ESPECTáCULOS › “LUCINDA LA GAUCHITA”, EN EL TEATRO BELISARIO
El nuevo folklore de los títeres
Por S. F.
Aunque Lucinda, la gauchita se sustenta en lugares comunes que abundan en el género infantil, como poner a los jóvenes en situación de víctimas de lo que los padres desean para sus futuros (la profesión para progresar, un buen matrimonio para ser feliz), el mérito de esta pieza de títeres, cuya autora y directora es María Romano, reside en la forma de narrar una historia convencional explotando al máximo los recursos del lenguaje y las técnicas de manipulación del títere. La originalidad, entonces, no deviene del tema sino del modo en que se inscribe en la escena una estética folklórica que rompe en las formas manteniendo el contenido temático. En un pueblo apacible, Villa Abrojito, donde la vida se saborea tomando mate en el rancho y disfrutando del contacto con la naturaleza y los animales, una joven sencilla y risueña quiere estudiar música, pero no encuentra la manera de decírselo a su padre, hombre cabrón y empecinado, que prefiere que Lucinda estudie una carrera (la idiosincrasia de m’hijo el doctor). Para embrollar la trama, un intrincado y desopilante triángulo se perfila. La joven está enamorada de un peón, Lautaro, que gusta de cantar y guitarrear por las peñas, y ella tiene un pretendiente que meterá toda la cizaña que pueda: Ignacio, el hijo de la patrona de la estancia. Tito Lograre, el payasesco y zumbón representante artístico de la moza en cuestión, sin embargo, ayudará a la heroína, que quiere cantar en el festival folklórico de su pueblo.

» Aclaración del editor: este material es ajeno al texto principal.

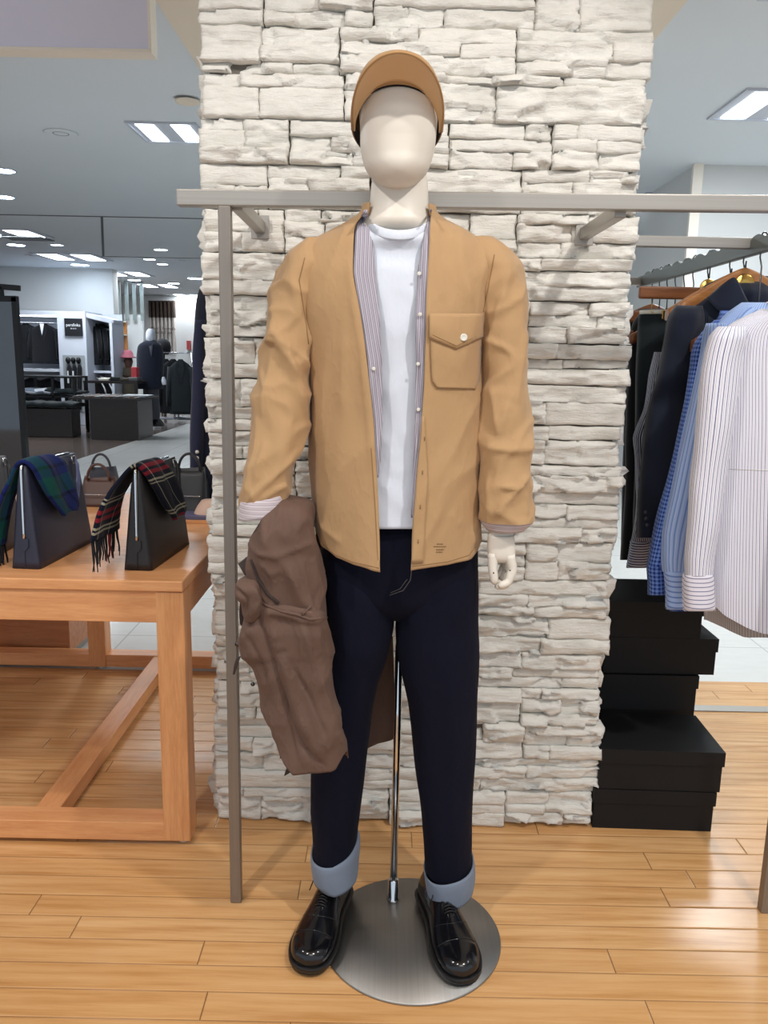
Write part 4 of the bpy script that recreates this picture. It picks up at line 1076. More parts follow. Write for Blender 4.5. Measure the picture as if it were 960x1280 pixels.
# ------------------------------------------------------------------ handbags
def handbag(name, label, a, b, cpt, height, mat, strap, z=TZ, back=0.30, handle_side=1):
    """a,b: front bottom corners (left,right); c: far right bottom corner"""
    a, b, cpt = Vector(a), Vector(b), Vector(cpt)
    ax = (cpt-b).normalized()               # along the bag
    wx = Vector((ax.y, -ax.x, 0))           # towards the right face
    w = abs((b-a).dot(wx)); L = back
    o = (b - wx*w/2); o.z = z
    t = thing(name, label, 'handbag', o)
    def P(s, x, h): return o + ax*s + wx*x + Vector((0, 0, h))
    def hw(h): return (w/2)*(1-h/height)+0.011*(h/height)
    def s0(h): return 0.012*(h/height)
    rings = []
    H = height
    for j in range(15):
        h = H*j/14 if j < 14 else H; k = 1.0
        if j >= 12: k = [0.99, 0.95, 0.90][j-12]
        if j == 0: hh = 0.0
        ring = []
        W_, a0, a1 = hw(h)*k, s0(h)+(1-k)*0.06, L-s0(h)*1.6-(1-k)*0.06
        cr = min(0.010, W_*0.8)
        for sx, cc, (qx, qs) in ((1, 0, (1, 0)), (1, 1, (1, 1)), (-1, 1, (-1, 1)), (-1, 0, (-1, 0))):
            X = qx*(W_-cr); S = (a1-cr) if qs else (a0+cr)
            base = {(1, 0): -math.pi/2, (1, 1): 0, (-1, 1): math.pi/2, (-1, 0): math.pi}[(qx, qs)]
            for q in range(5):
                an = base+math.pi/2*q/4
                ring.append((X+cr*math.cos(an), S+cr*math.sin(an)))
        # densify long sides
        full = []
        for i in range(20):
            p, q2 = ring[i], ring[(i+1) % 20]
            full.append(p)
            if i % 5 == 4:
                for m in range(1, 8): full.append((p[0]+(q2[0]-p[0])*m/8, p[1]+(q2[1]-p[1])*m/8))
        bulge = 0.004*math.sin(math.pi*h/H)
        rings.append([P(s, x+math.copysign(bulge*math.sin(math.pi*max(0, min(1, s/L))), x), h) for x, s in full])
    MB().loft(rings, cap=True).build('body', M[mat], t, bevel=0)
    # gusset zip with pull tab
    MB().tube([P(s0(h)-0.0015, 0, h) for h in [H*0.30+H*0.68*i/14 for i in range(15)]] + [P(0.02+0.02*i, 0, H+0.002) for i in range(int((L-0.05)/0.02))], 0.0042, 8).build('zip', M['chrome'], t)
    pts = [(-0.011, 0.30), (0.011, 0.30), (0.012, 0.22), (0.004, 0.185), (0.0, 0.18), (-0.004, 0.185), (-0.012, 0.22)]
    MB().prism([P(s0(h*H)-0.0015, x, h*H) for x, h in pts], -ax*0.002).build('zip_tab', M[mat], t, bevel=0.0006)
    MB().tube([P(-0.0005, 0.0, H*0.18*i/6+0.004) for i in range(7)], 0.0009, 6).build('gusset_seam', M[mat], t)
    # strap handles
    for sd, mt in ((1, strap), (-1, mat)):
        e = []
        for i in range(17):
            u = i/16
            s = L*(0.40+0.42*u)
            drop = math.sin(math.pi*u)**0.6
            h = H*0.93-0.115*drop
            e.append((s, h))
        rows = []
        for s, h in e:
            x = sd*(hw(h)+0.006+0.006*math.sin(math.pi*(s/L)))
            rows.append((P(s, x, h+0.009), P(s+0.004, x+sd*0.008, h-0.009)))
        ribbon(rows, sub=2, across=3).build('handle', M[mt], t, solid=0.005)
        for s in (L*0.40, L*0.82):
            x = sd*(hw(H*0.95)+0.004)
            MB().tube([P(s-0.011, x, H*0.98), P(s+0.011, x, H*0.98), P(s+0.011, x+sd*0.003, H*0.91), P(s-0.011, x+sd*0.003, H*0.91)], 0.0018, 8, closed=True).build('buckle', M['chrome'], t)
    MB().tube([P(0.045+0.009*math.cos(i*0.6), 0.006*math.sin(i*0.6), H+0.008+0.006*math.sin(i*0.6)) for i in range(11)], 0.0018, 8).build('zip_ring', M['chrome'], t)
    return P, hw, H, L
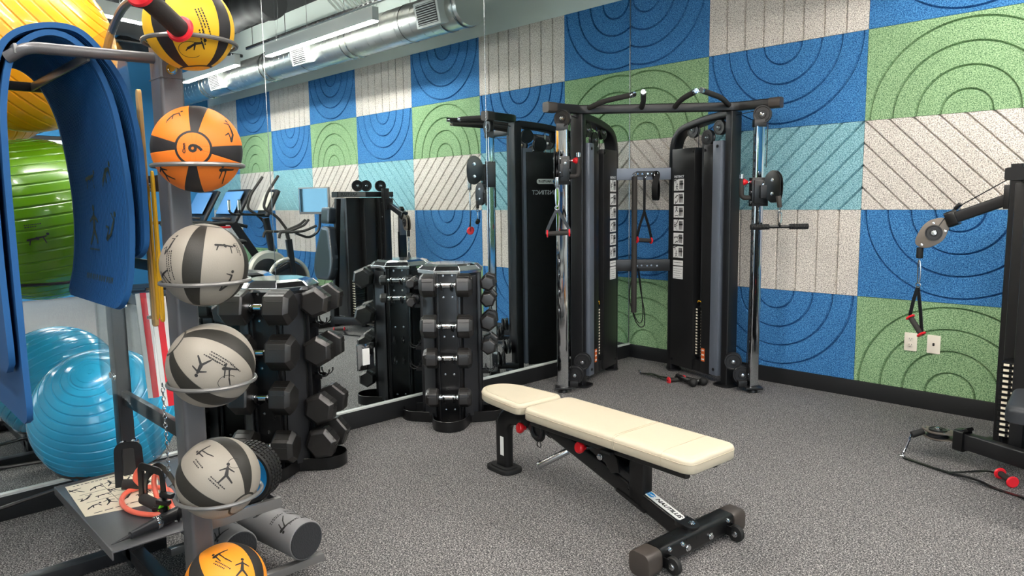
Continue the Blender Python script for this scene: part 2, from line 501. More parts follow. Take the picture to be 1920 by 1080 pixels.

Los movimientos de los muñecos suman expresividad, matices y comicidad gracias a que la técnica de manipulación elegida es la de mesa, con los titiriteros de cara a los espectadores, pero con capuchas en sus cabezas que distancian las facciones de sus rostros. La manipulación de Paula Quintana, Cristian Scotton y Esteban Quintana es tan aceitada y lograda, tan profesional y contundente, que el manipulador se esfuma de la mirada de los chicos que, como si ignoraran que los personajes son movidos por los titiriteros, siguen con atención los episodios que afectan a los protagonistas, a veces absurdos, otras ridículos, que suceden en Villa Abrojito, hechos que suscriben el refrán “pueblo chico, infierno grande”. Cada personaje se ciñe a una gestualidad o característica que genera una inmediata identificación, de modo similar a la máscara en la comedia del arte, que permitía reconocer fácilmente los tipos humanos escenificados. Así, Ignacio provoca la comicidad del enamorado no correspondido, orgulloso y herido en sus sentimientos, que tuerce la trama y conjura contra su oponente, para conquistar a su anhelada mocita. Leonor, la patrona de la estancia, causa gracia por el tono de su voz, autoritario y chillón. En cambio, Lucinda es la joven enamorada y como tal, es candorosa, tímida y dicharachera.
La música original, compuesta por Daniel Casablanca (integrante de Los Macocos), armoniza con las circunstancias y climas transmitidos a los más chicos. Casablanca también aporta la singularidad expresiva de su voz en off cuando los pajaritos chismosos (consustanciados con los habitantes del pueblo, que se nutren de los rumores) intercambian opiniones acerca de las peripecias de la historia, como si fueran un coro griego devaluado. La eficacia de esta puesta consiste en que integra lenguajes y cuida los detalles con una obsesión por armonizar opuestos aparentes: acercamiento e intimidad del escenario (la sala pequeña contribuye) con la desaparición del manipulador o la historia convencional de dos enamorados contada desde el absurdo, pero también parodiando el discurso amoroso costumbrista, con un guiño hacia lo clownesco. Una mención especial merece la vaca payadora Matilda, festejada por los más chiquitos que se quedan fascinados –le hablan, la llaman o la saludan (una diva muy requerida)– cada vez que aparece. La vaca se encarga de encauzar los desajustes y entuertos del relato. Gracias a sus sabios oficios, hay casamientos (el final no se desvía de las pautas previstas para este tipo de historias) y la fiesta estalla al ritmo de un malambo contagioso.